Chattanooga Times Free Press

Signal moves forward with bike, pedestrian plan and projects

- BY EMILY CRISMAN STAFF WRITER

The Signal Mountain Planning Commission has approved the town’s longterm plan for developing bicycle and pedestrian infrastruc­ture, and a resolution to adopt it will go before the town council at its Tuesday meeting.

The plan was developed over the past two years by a six-person committee comprising citizen Anne Hagood, Town Manager Boyd Veal, Planning Commission Chairwoman Cheryl Graham, Town Councilman and Planning Commission­er Dan Landrum, Public Works Director Loretta Hopper, and Special Projects and Compliance Manager Sam Guin, along with Southeast Tennessee Developmen­t District staff members Greg Davis and Jennifer Williams.

An online survey conducted last November revealed 89 percent of respondent­s felt the town should allocate at least some money to improving or increasing bicycle and pedestrian infrastruc­ture, and 83 percent indicated the town did not have enough of those facilities.

Projects were prioritize­d based on grant funding availabili­ty, connectivi­ty needs, feasibilit­y and public opinion. The top projects were identified as:

Constructi­ng and repairing the sidewalks in Old Town

Adding a pedestrian crossing on Ridgeway Avenue between the town hall complex and Barrington Road

Adding bicycle facilities, such as a bicycle lane or paved shoulder, along Shacklefor­d Ridge Road and Timberlink­s Drive

Connecting James Boulevard to Timberlink­s Drive with sidewalks and bicycle facilities through the Hidden Brook subdivisio­n

Adding a multi-use path on Ridgeway Avenue

Connecting Green Gorge Park to Ridgeway Avenue, with proposed sidewalks along Palisades Drive and Ladder Trail to connect with existing trailheads

Pedestrian safety improvemen­ts at the intersecti­on of Texas Avenue, James Boulevard, Maryland Avenue and Timberlink­s Drive

Adding a safe, accessible pedestrian path through the town hall complex

The town is in the process of applying for grants to fund some of those projects, but funding for several others has already been secured.

The town received funding from the area Transporta­tion Planning Organizati­on to repair and construct sidewalks in

Old Town, including those on portions of River Point and Brady Point roads, St. Charles Street, James Boulevard, and Ohio, Louisiana, Georgia and Mississipp­i avenues. The total project cost is $583,100, with the town funding $116,620 and the remaining $466,480 covered by federal funds.

The project should move into the constructi­on phase within the next year or two, according to the bicycle and pedestrian plan. Veal said the completion date is difficult to estimate.

The town also received a Transporta­tion Alternativ­es Program grant for $357,372.50 from the Tennessee Department of Transporta­tion. The town will fund $71,474.50 of the 80-20 matching grant, with federal funds covering the remaining 80 percent, or $285,898. That will cover the cost to install a lighted crosswalk across James Boulevard adjacent to Rolling Way and add sidewalks from James leading to and running through the town hall complex.

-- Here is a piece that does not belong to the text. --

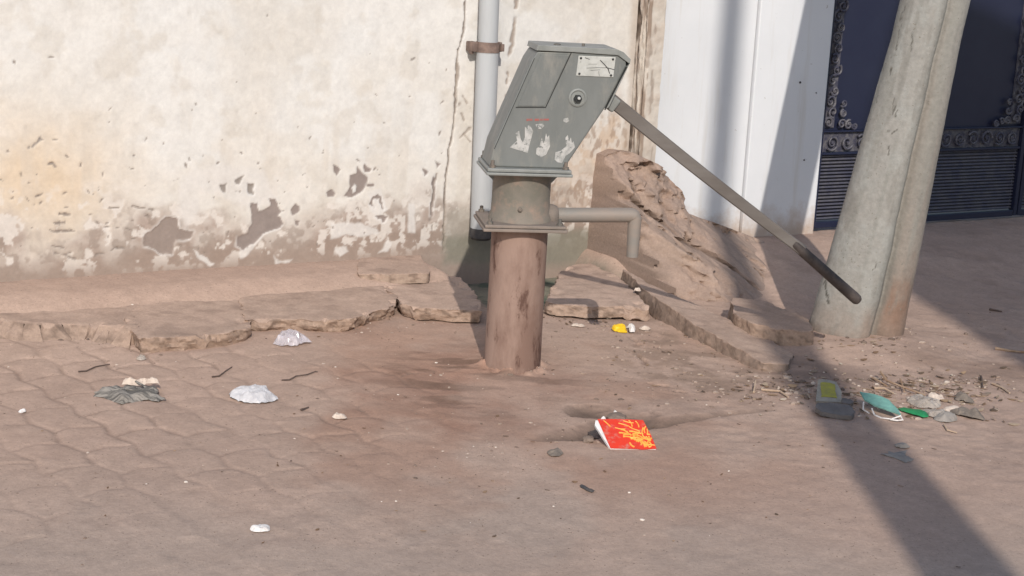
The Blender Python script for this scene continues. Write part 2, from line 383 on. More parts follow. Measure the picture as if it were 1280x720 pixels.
c = mixc(c, (.66, .53, .42), ss(2.35, 2.55, S)*ss(.98, .55, Zw+(streak-.5)*.6)*(.45+.55*ss(.45, .6, f3)))    # rain streaks right of the pipe
c = mixc(c, (.40, .29, .22), ss(2.45, 2.6, S)*ss(.56, .68, fbm(S, Zw*.45, 46., 3, 19))*ss(.95, .6, Zw)*.75)
# splash dirt along the foot
edge = .36+(f1-.5)*.36+(f2-.5)*.28
dirt = ss(.10, -.10, Zw-edge-.02)
c = mixc(c, (.50, .405, .35), dirt*(.6+.4*ss(.35, .6, f2)))
c = mixc(c, (.36, .29, .245), dirt*ss(.50, .60, fbm(S, Zw, 20., 4, 17))*.6)
c = mixc(c, (.385, .30, .25), ss(.06, -.06, Zw-(.215+(f2-.5)*.20))*.9)
rel = np.zeros_like(S)
# flaked bright undercoat
fl = ss(.55, .60, f3*.62+f2*.38)*ss(.60, .36, Zw)*ss(.09, .2, Zw)
c = mixc(c, (.80, .745, .69), fl*.8); rel -= .0012*fl
def patch(poly, col, m=1.0, dep=.004, sharp=.003, rim=True):
    global c, rel
    d = sd_poly(S+wob, Zw+wob2, poly); k = ss(sharp, -sharp, d)*m
    if rim: c = mixc(c, (.86, .83, .80), ss(.016, .002, d)*ss(-.002, .002, d)*.6*ss(.46, .6, f2))
    c = mixc(c, col, k); rel -= dep*k
WH = (.80, .765, .73); GR = (.34, .285, .26)
for pl in ([(235, 215), (275, 205), (330, 215), (345, 250), (310, 262), (262, 238), (240, 240), (222, 250)], [(225, 240), (250, 245), (246, 275), (230, 285), (222, 262)]):
    patch(ppx(pl), WH, .75, 0, .02, False)
for pl in ([(455, 400), (560, 390), (680, 420), (700, 445), (600, 465), (540, 458), (455, 472)], [(640, 240), (700, 225), (740, 330), (700, 360), (650, 340)], [(170, 555), (205, 590), (265, 575), (250, 595), (185, 600)], [(475, 520), (530, 510), (545, 540), (500, 565)], [(690, 545), (745, 480), (760, 500), (740, 530)], [(840, 300), (870, 300), (880, 440), (840, 440)], [(0, 525), (70, 500), (110, 450), (215, 405), (205, 425), (120, 460), (75, 515), (40, 560), (0, 570)]):
    patch(crop5(pl), WH, .85, -.0008, .006, False)
patch(crop4([(960, 600), (1000, 625), (1075, 680), (1050, 690), (1000, 660)]), WH, .9, 0, .004, False)
patch(crop4([(270, 580), (330, 560), (420, 620), (400, 690), (280, 650)]), (.70, .62, .54), .5, 0, .03, False)
patch(crop4([(715, 535), (770, 510), (800, 470), (825, 445), (880, 450), (900, 510), (965, 520), (950, 550), (880, 565), (865, 630), (800, 625), (720, 590)]), (.36, .295, .26))
for pl in ([(-10, 470), (40, 440), (62, 390), (50, 300), (85, 295), (95, 340), (120, 330), (150, 300), (150, 272), (180, 275), (188, 310), (210, 335), (195, 360), (215, 400), (200, 420), (110, 450), (70, 500), (20, 525), (-15, 505)],
           [(515, 262), (550, 215), (555, 155), (585, 145), (588, 110), (612, 140), (635, 165), (640, 210), (610, 240), (560, 268)],
           [(618, 93), (660, 120), (650, 137), (625, 135)], [(463, 105), (500, 125), (485, 157), (465, 142)], [(432, 235), (460, 222), (482, 240), (470, 262), (440, 255)],
           [(250, 330), (280, 300), (305, 318), (290, 348), (262, 362)], [(45, 198), (75, 205), (72, 248), (50, 240)], [(276, 380), (296, 376), (292, 405), (277, 402)],
           [(960, 160), (985, 175), (972, 280), (960, 370), (948, 355), (965, 250)], [(640, 205), (675, 205), (675, 215), (640, 220)],
           [(655, 275), (690, 255), (710, 265), (718, 330), (708, 320), (700, 272), (668, 280), (665, 320), (650, 300)], [(680, 355), (735, 370), (720, 388), (690, 375)], [(980, 80), (998, 100), (985, 120)], [(910, 120), (938, 140), (920, 160)]):
    patch(crop5(pl), GR)
patch(crop5([(560, 225), (575, 205), (585, 215), (580, 240), (565, 245)]), (.80, .78, .75), 1, -.003, .003, False)
for pl in ([(1180, 260), (1222, 235), (1205, 285), (1185, 272)], [(1100, 290), (1127, 280), (1122, 322), (1100, 315)], [(1245, 280), (1275, 275), (1272, 330), (1248, 325)], [(185, 72), (200, 40), (216, 70), (190, 78), (165, 108), (160, 100)], [(135, 105), (150, 88), (152, 108)]):
    patch(crop4(pl), (.36, .32, .29))
rng = np.random.default_rng(5)
nick = np.zeros_like(S)
pre = [crop4([p])[0] for p in [(335, 142), (668, 138), (515, 230), (490, 297), (463, 331), (195, 342), (660, 203), (820, 75), (1110, 57), (1210, 127), (928, 187), (300, 430), (330, 431), (570, 398), (690, 398), (760, 410), (295, 472), (300, 515), (340, 515), (590, 600), (665, 555), (1140, 525), (1018, 520), (408, 180), (255, 180), (62, 320), (185, 235), (1045, 270), (1068, 348)]] + \
      [crop5([p])[0] for p in [(738, 62), (320, 152), (225, 237), (190, 187), (700, 155), (675, 125), (770, 285), (90, 95), (10, 45), (640, 20)]] + ppx([(64, 71), (18, 77), (335, 19), (296, 102), (245, 130), (320, 142), (462, 68), (470, 118), (443, 152), (516, 74), (537, 78), (558, 88), (553, 128), (550, 167), (372, 159), (302, 192)])
for q in pre+[np.array([rng.uniform(-1.2, 2.1), .18+abs(rng.normal(0, .33))]) for _ in range(110)]:
    an = rng.normal(.05, .9); L = .0028+.011*rng.random()**2.2; T = min(L, rng.uniform(.0018, .0045))
    dx, dz = S-q[0], Zw-q[1]
    near = (np.abs(dx) < .05) & (np.abs(dz) < .05)
    dx = dx+wob*.35; dz = dz+wob2*.35
    e = np.hypot((dx*math.cos(an)+dz*math.sin(an))/L, (-dx*math.sin(an)+dz*math.cos(an))/T)
    nick = np.maximum(nick, np.where(near, ss(1.5, .7, e), 0))
c = mixc(c, (.30, .255, .225), nick*.85); rel -= .003*nick
def crack(px, wd, dep, col=(.25, .205, .175), brk=.0):
    global c, rel
    d = d_line(S+wob*.7, Zw+wob2, ppx(px)); ww = wd*(.45+1.1*fbm(S, Zw, 18., 2, 33))
    k = ss(ww, ww*.35, d)
    if brk: k = k*ss(brk-.05, brk+.05, fbm(S*.5, Zw, 22., 2, 44))
    c = mixc(c, col, k*.9); rel -= dep*k
crack([(583, -20), (580, 40), (573, 62), (571, 95), (568, 150), (563, 180), (558, 215), (556, 250), (555, 312)], .006, .008)
crack([(573, 62), (572, 95), (569, 118)], .011, .006, (.42, .36, .31))
crack([(649, -20), (641, 45), (634, 100), (630, 135), (615, 190)], .013, .006, (.40, .33, .28), .42)
crack([(546, 215), (541, 250), (539, 275)], .008, .005, (.33, .28, .25), .4)
for px in ([(574, 130), (580, 150)], [(578, 118), (587, 136)], [(572, 175), (588, 160)], [(580, 168), (590, 178)]): crack(px, .008, .003, (.46, .40, .35), .45)
for L_ in ([(250, 510), (310, 512), (375, 518)], [(265, 474), (325, 470)], [(660, 395), (690, 397), (722, 404)], [(545, 397), (592, 399)], [(300, 426), (345, 433)], [(560, 608), (585, 598), (620, 596)], [(265, 592), (332, 596)], [(180, 346), (215, 337)], [(745, 410), (770, 408)], [(280, 632), (350, 628)], [(240, 178), (262, 180), (276, 192)], [(405, 165), (408, 198)], [(330, 640), (380, 652)], [(630, 508), (655, 510)], [(480, 632), (525, 622)]):
    crack([(a/4, 160+b/4) for a, b in L_], .0055, .003, (.33, .28, .245))
# grey repair strip between crack and pipe
patch(ppx([(556, 262), (600, 258), (604, 312), (555, 312)]), (.43, .39, .34), .75, 0, .03, False)
patch(ppx([(556, 296), (760, 285), (760, 330), (555, 330)]), (.27, .26, .21), .8, 0, .03, False)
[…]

“Especially in the summertime, kids are all over this place, so this is something we really worked hard to get,” said Veal.

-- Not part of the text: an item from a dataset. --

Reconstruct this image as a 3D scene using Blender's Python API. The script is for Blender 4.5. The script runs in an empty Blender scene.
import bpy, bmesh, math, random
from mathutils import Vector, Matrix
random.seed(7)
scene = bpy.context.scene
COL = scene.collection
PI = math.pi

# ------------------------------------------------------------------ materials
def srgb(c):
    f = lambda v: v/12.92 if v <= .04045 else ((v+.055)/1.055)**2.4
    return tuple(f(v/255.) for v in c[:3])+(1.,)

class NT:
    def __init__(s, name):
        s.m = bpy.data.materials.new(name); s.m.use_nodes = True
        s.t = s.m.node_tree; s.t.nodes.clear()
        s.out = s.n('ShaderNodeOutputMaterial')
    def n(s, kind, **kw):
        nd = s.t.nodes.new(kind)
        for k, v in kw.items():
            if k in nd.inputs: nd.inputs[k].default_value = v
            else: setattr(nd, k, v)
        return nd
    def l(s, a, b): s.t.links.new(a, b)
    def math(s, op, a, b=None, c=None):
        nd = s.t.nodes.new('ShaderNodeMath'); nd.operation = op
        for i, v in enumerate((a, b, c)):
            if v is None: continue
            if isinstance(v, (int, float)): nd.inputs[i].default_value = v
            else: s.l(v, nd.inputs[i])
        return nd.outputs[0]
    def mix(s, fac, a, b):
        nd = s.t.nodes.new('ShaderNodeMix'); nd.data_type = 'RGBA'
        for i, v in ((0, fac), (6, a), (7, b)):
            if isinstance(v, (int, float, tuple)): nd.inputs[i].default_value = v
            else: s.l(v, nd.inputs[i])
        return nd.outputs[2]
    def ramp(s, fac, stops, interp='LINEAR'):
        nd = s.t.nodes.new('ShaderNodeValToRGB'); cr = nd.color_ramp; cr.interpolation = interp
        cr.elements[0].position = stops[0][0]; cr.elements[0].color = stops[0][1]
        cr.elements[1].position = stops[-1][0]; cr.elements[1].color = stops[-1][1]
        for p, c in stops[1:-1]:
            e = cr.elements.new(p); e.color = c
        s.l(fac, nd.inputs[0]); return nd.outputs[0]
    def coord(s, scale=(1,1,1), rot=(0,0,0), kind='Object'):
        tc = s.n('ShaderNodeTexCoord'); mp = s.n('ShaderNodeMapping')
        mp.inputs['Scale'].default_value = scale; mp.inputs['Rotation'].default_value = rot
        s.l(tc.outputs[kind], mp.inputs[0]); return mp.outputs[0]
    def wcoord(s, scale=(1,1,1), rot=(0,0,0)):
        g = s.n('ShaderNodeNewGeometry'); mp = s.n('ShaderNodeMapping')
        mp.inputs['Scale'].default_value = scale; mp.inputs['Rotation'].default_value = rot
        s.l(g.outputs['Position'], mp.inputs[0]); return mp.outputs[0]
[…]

The town was not expecting to receive the TAP grant, he added, and had applied for a TDOT Multimodal Access Grant for the same project. TDOT is allowing the town to modify its applicatio­n for the matching multimodal grant, which could award as much as $900,000, to cover a different project: a bike and pedestrian path from the town hall complex south to Pipers Path, a block from Norris Field. TDOT would supply 95 percent of the total awarded and the town would be responsibl­e for 5 percent.

The town of Walden also has applied for a similar multimodal grant through TDOT, with plans to add a multimodal path from its town hall to the town of Signal Mountain’s business district. The town of Signal Mountain was previously awarded a Transporta­tion Improvemen­t Project grant from TDOT for a bike and pedestrian path from the town hall complex north along the highway to the town limits. That project should have funds obligated to it by 2020, according to the town’s bicycle and pedestrian plan. So if all goes as planned, there will be a continuous multimodal path stretching from Walden Town Hall to Pipers Path, connecting all of the mountain’s business and civic centers.

The Old Town sidewalk project will bring the sidewalk on Mississipp­i Avenue down to the traffic light on Ridgeway, so the only gap in pedestrian facilities would be the block between the traffic light and Norris Field.

A resolution to apply for the TDOT Multimodal Access Grant is expected to go before the council by the end of September.